(Dataset section):
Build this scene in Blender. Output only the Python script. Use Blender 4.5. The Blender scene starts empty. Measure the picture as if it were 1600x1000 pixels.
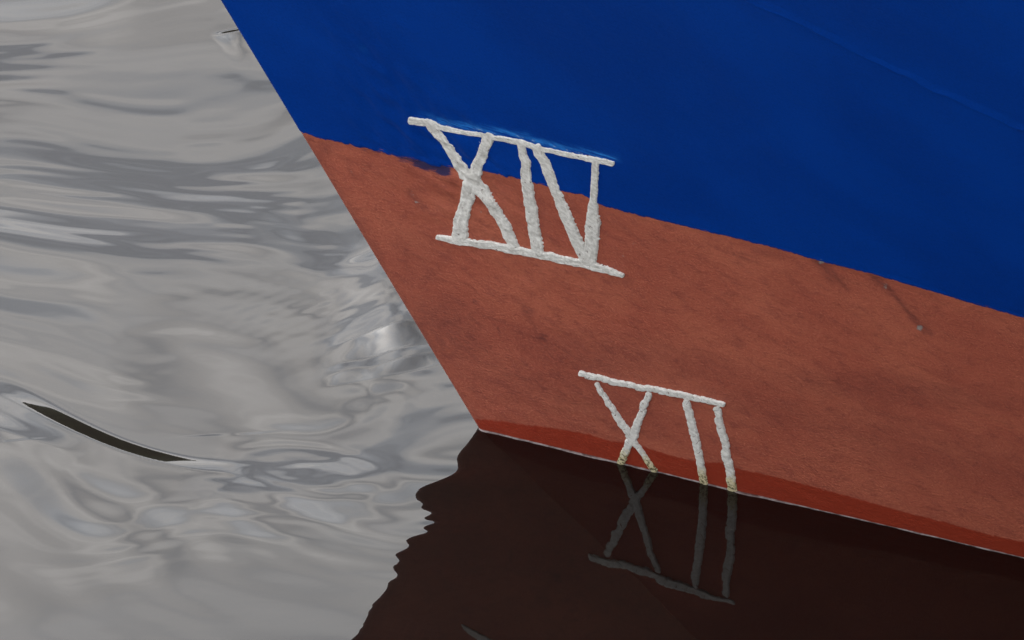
import bpy, math
import numpy as np
from mathutils import Matrix, Vector

rad = math.radians
scene = bpy.context.scene
col = scene.collection

# ------------------------------------------------------------------ camera
PX = 0.0005            # metres per photograph pixel at the bow
DIST = 10.0
PITCH, ROLL = rad(30.0), rad(3.35)
f_ = np.array([0.0, math.cos(PITCH), -math.sin(PITCH)])
r0 = np.array([1.0, 0.0, 0.0])
u0 = np.cross(r0, f_)
cr, sr = math.cos(ROLL), math.sin(ROLL)
cam_r = cr * r0 - sr * u0
cam_u = cr * u0 + sr * r0
cam_p = -f_ * DIST + cam_r * 0.025 + cam_u * 0.083
cam_d = bpy.data.cameras.new('camera')
cam_d.sensor_width = 36.0
cam_d.lens = 36.0 * DIST / (1600 * PX)
cam_d.clip_start, cam_d.clip_end = 0.1, 4000.0
cam = bpy.data.objects.new('camera', cam_d)
col.objects.link(cam)
cam.matrix_world = Matrix(((cam_r[0], cam_u[0], -f_[0], cam_p[0]),
                           (cam_r[1], cam_u[1], -f_[1], cam_p[1]),
                           (cam_r[2], cam_u[2], -f_[2], cam_p[2]),
                           (0, 0, 0, 1)))
scene.camera = cam

# ------------------------------------------------------------------ sky, sun, exposure
SUN_AZ, SUN_EL = rad(-25.0), rad(60.0)      # azimuth from +Y towards +X
SKY_STRENGTH = 0.15
world = bpy.data.worlds.new('World')
scene.world = world
world.use_nodes = True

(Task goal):
Transcribe the full listing character for character. Pictures are excluded.

(Result of the task):
Build this scene in Blender. Output only the Python script. Use Blender 4.5. The Blender scene starts empty. Measure the picture as if it were 1600x1000 pixels.
import bpy, math
import numpy as np
from mathutils import Matrix, Vector

rad = math.radians
scene = bpy.context.scene
col = scene.collection

# ------------------------------------------------------------------ camera
PX = 0.0005            # metres per photograph pixel at the bow
DIST = 10.0
PITCH, ROLL = rad(30.0), rad(3.35)
f_ = np.array([0.0, math.cos(PITCH), -math.sin(PITCH)])
r0 = np.array([1.0, 0.0, 0.0])
u0 = np.cross(r0, f_)
cr, sr = math.cos(ROLL), math.sin(ROLL)
cam_r = cr * r0 - sr * u0
cam_u = cr * u0 + sr * r0
cam_p = -f_ * DIST + cam_r * 0.025 + cam_u * 0.083
cam_d = bpy.data.cameras.new('camera')
cam_d.sensor_width = 36.0
cam_d.lens = 36.0 * DIST / (1600 * PX)
cam_d.clip_start, cam_d.clip_end = 0.1, 4000.0
cam = bpy.data.objects.new('camera', cam_d)
col.objects.link(cam)
cam.matrix_world = Matrix(((cam_r[0], cam_u[0], -f_[0], cam_p[0]),
                           (cam_r[1], cam_u[1], -f_[1], cam_p[1]),
                           (cam_r[2], cam_u[2], -f_[2], cam_p[2]),
                           (0, 0, 0, 1)))
scene.camera = cam

# ------------------------------------------------------------------ sky, sun, exposure
SUN_AZ, SUN_EL = rad(-25.0), rad(60.0)      # azimuth from +Y towards +X
SKY_STRENGTH = 0.15
world = bpy.data.worlds.new('World')
scene.world = world
world.use_nodes = True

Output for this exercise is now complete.